For the housing industry, the next steps are to thank legislators for preserving the housing credit and then work with them on implementing the details, including changes proposed in the LIHTC bill (S. 548) by Sens. Maria Cantwell (D-Wash.) and Orrin Hatch (R-Utah), Gasson says.

The bill, which seeks to increase annual LIHTC allocation authority by 50% as well as make other changes, has amassed strong bipartisan support, and officials are looking for an opportunity to include it in a tax package.

Despite a pretty rosy outlook for the LIHTC program, uncertainty remains until tax reform is resolved. Investors and lenders will be sensitive to any proposals that could affect the market.

“It was clear the market in general reached consensus around pricing at an assumed 25% corporate tax-rate level this year,” says Adam Oates, president of SunTrust Community Capital. “I think we’re into a little more variation in the market. We’ve seen some deals getting priced closer to a 28% or 30% assumed tax rate. On the other side, you still have noise being made around 15% or 20%. We expect to see some investors tick a little bit up or a little bit down depending on their outlooks. There may be a little more pricing variability than we had in the spring this year.”

Higher costs expected

After tax reform, the big issue looks to be rising construction costs, which was already a major concern but will be an even bigger challenge in the wake of this year’s devastating hurricanes.

“In Florida and Texas, the counties that were affected by the hurricanes [Harvey and Irma] represent about 14% of the national single-family housing production,” says Robert Dietz, chief economist and senior vice president for economics and housing policy at the National Association of Home Builders. “That gives you a sense of the size of those markets. The repair work that will be required for 100,000 or more housing units, particularly on materials like drywall, will push up prices locally.”

The extensive rebuilding efforts also will exhaust the local labor force and pull from neighboring markets like Dallas, says Dietz, estimating that Houston will require an additional 10,000 to 20,000 construction workers.

The need for additional workers comes at a time when the building industry is already struggling with a labor shortage. Seventy percent of construction firms report having a hard time filling hourly craft positions that represent the bulk of the construction workforce, according to industrywide survey results released by Autodesk and the Associated General Contractors of America at the end of August.

“The industry is going to have to recruit the next generation of construction workers,” Dietz says.

Affordable housing developers, who must balance expenses with the low rents produced at their properties, will feel the impact in the months ahead.
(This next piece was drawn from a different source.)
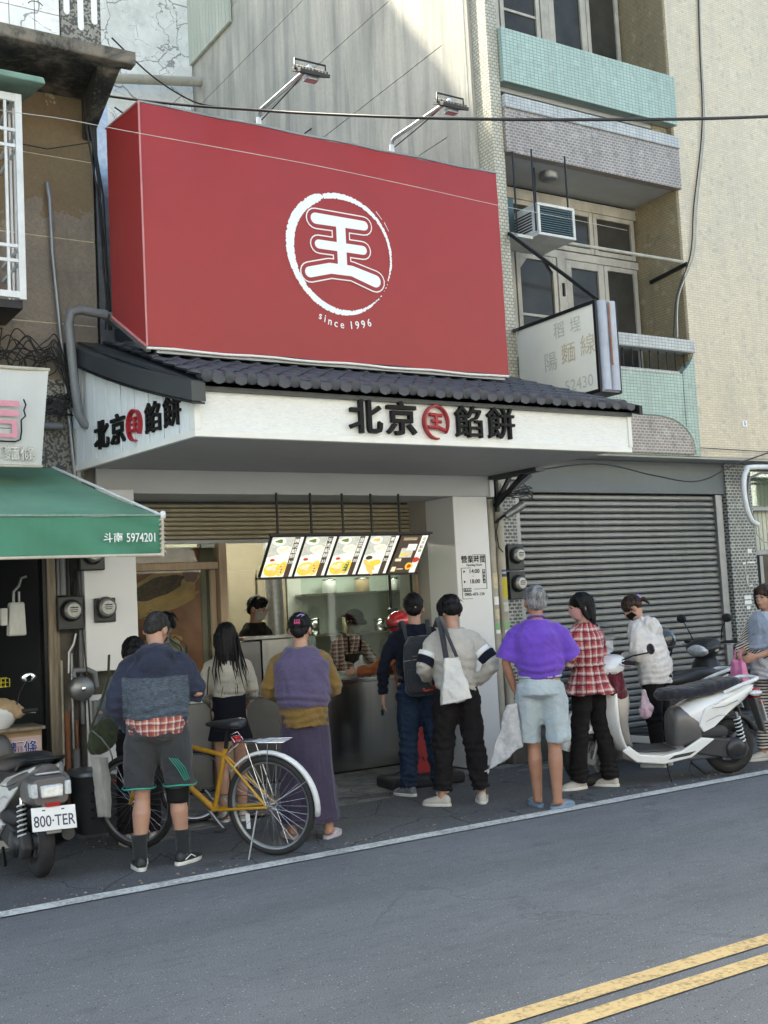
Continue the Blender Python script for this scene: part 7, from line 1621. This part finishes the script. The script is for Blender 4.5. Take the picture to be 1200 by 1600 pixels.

“With pricing going up, we expect to see the state housing finance agencies pushing hard to stretch credits across more units, to try to maintain or at least minimize drops in production levels,” Oates says. “We’re already seeing an acknowledgement from multiple state agencies that deals are likely to see gaps based on rising construction costs, and they’re informing developers about how to come back and request more credits. We think we’re going to see more focus by the agencies on that kind of use of credits per unit as a result.”

In a climate of rising costs, there’s going to be a premium on rate locks and increased importance on soft debt, according to Oates, who stresses that SunTrust commitment to affordable housing will remain unchanged.

“The conventional debt markets are in a fairly tight box,” he says. “There’s only so much they can do. The soft-second sources are going to [make] a difference in some deals that are financial feasible and others that don’t make it past the pro forma.”

The challenges come at a time when the overall multifamily industry is seeing a decline in unit starts, from 395,000 in 2015 to 393,000 in 2016. For 2017, production is expected to fall even farther, to about 362,000 units.

“We forecast declines continuing into 2018 and 2019 [in] a leveling-off process as total unit production declines over the next few years to roughly about 330,000 units a year,” Dietz says. “We think that’s the market equilibrium.”